By Tom Collins, Director of Sales
& Marketing, Atlantech Online (Published January 5, 2006)
Could you be cut off from the Internet? I'm not talking about your
employer unplugging your computer or your CFO canceling the DSL
by mistake. I'm talking about being unable to reach Web sites and
other networks from your Internet Service Provider. Sound like it
can only happen in China or Saudi Arabia? It could happen here in
the USA and anywhere the Internet is.
As telcos, cablecos and Internet companies such as eBay, Google
and AOL continue their death march for supremacy on the Internet,
there is a very real possibility of networks cutting off each other.

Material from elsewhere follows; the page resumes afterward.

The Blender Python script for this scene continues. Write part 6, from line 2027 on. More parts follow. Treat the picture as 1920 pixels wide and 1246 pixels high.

"Carrying someone else's water" is the center of the current
and brewing controversy. Companies like Google, eBay and AOL have
their content accessed by millions of DSL and cable Internet customers,
but they don't pay a dime to Comcast, Verizon, SBC, or others with
the pipe going into homes. As most publicly traded companies will
do, these cablecos and telcos are trying to figure out a way to
get per-bit payments from the Internet companies.
Says Ed Whitacre, CEO of SBC, "They use my lines for free,
and that's bull. For a Google or a Yahoo or a Vonage or anybody
to expect to use these pipes for free is nuts."
Now, I know what you're thinking... these providers get paid by
their users to access their network. While that is correct, they
are selling DSL for $14.95 per month or FIOS for $34.95 per month
when it is costing them $29 or $99 per month to deliver those respective
services. It’s not a long-lasting business model, so they
have to get more blood from the stone.
We've seen this issue raised before - John Sidgmore of UUNet threatened
in 1997 to cut off other networks from the UUNet network because
he felt that it was unfair that they carried more than 50 percent
of Internet traffic. And we are seeing it now - just as Fox or Discovery
pays Comcast to carry their "programming," perhaps Google
or Yahoo! will have to pay Verizon to deliver content to the carriers’
subscribers. And it is all of us who will pay as the costs are passed
along to consumers. If the content providers don't pay, the carriers
will cut them off because there will be no such thing as network
neutrality.
So what does the future hold? Even if your wi-fi is getting good
signal, your Firefox browser is keeping you bug-free and your network
is uncongested by SPAM, you may find yourself unable to access the
parts of the Internet that matter to you. Surfer beware.